The accumulated floating plastic known as the Great Pacific Garbage Patch is 620,000 square miles — nearly twice the size of Texas. One group is trying to clean up the more than 100,000 tons of garbage, one football field of trash every five seconds. Since 2019, The Ocean Cleanup has been collecting the floating plastics for later recycling.

And with a new $15 million grant from the Helmsley Charitable Trust — tied to World Ocean Day on June 8 — the group will continue its efforts to remove the garbage , a $189 million project that aims to ultimately remove 15 million pounds of plastic. Removing the plastics now helps prevent an " ecological time bomb " by not allowing these plastics to become microplastics, Matthias Egger, head of environmental and social affairs at the Ocean Cleanup, told CBS News. The marine life that consumes plastics can get eaten by larger prey which in turn can get eaten by humans who end up consuming those initial plastics at the beginning of the food web.

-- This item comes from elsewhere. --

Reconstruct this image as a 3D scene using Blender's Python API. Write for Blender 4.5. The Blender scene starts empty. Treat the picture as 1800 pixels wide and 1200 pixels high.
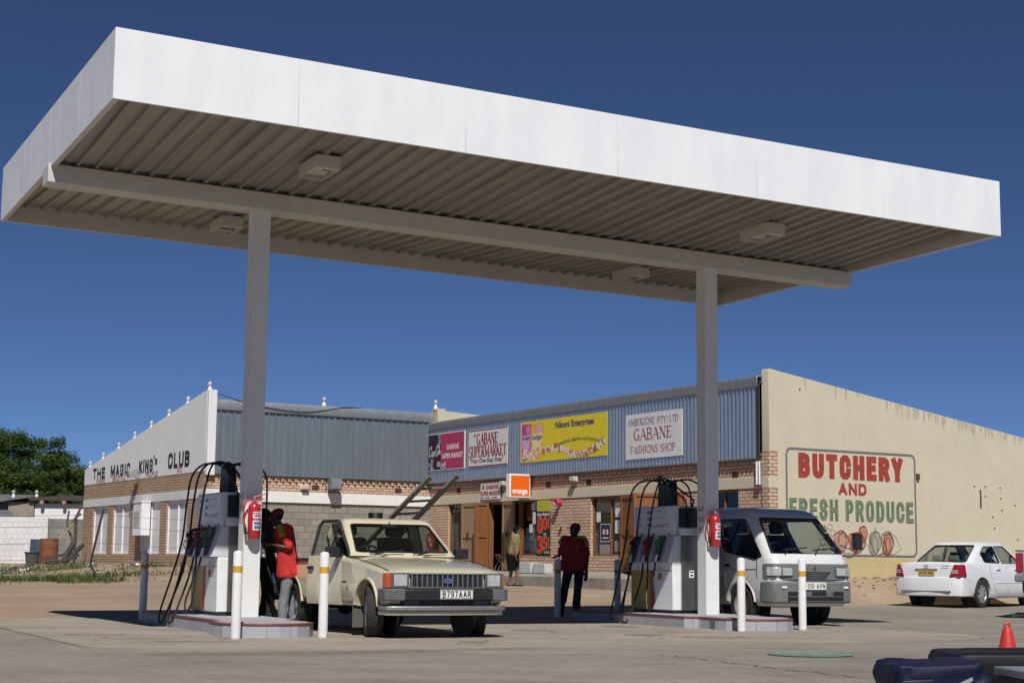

Microplastics are found everywhere now – from people's lungs to mother's breast milk . "We are very concerned with the amount of plastics in the ocean and the health risks that are posed from the plastics breaking down and getting into our food chain and eventually getting into our bodies," Walter Panzirer, a trustee at Helmsley which focuses on access to health care, told CBS News. "There's been several scientific studies showing the negative health outcomes of microplastics in the human bo.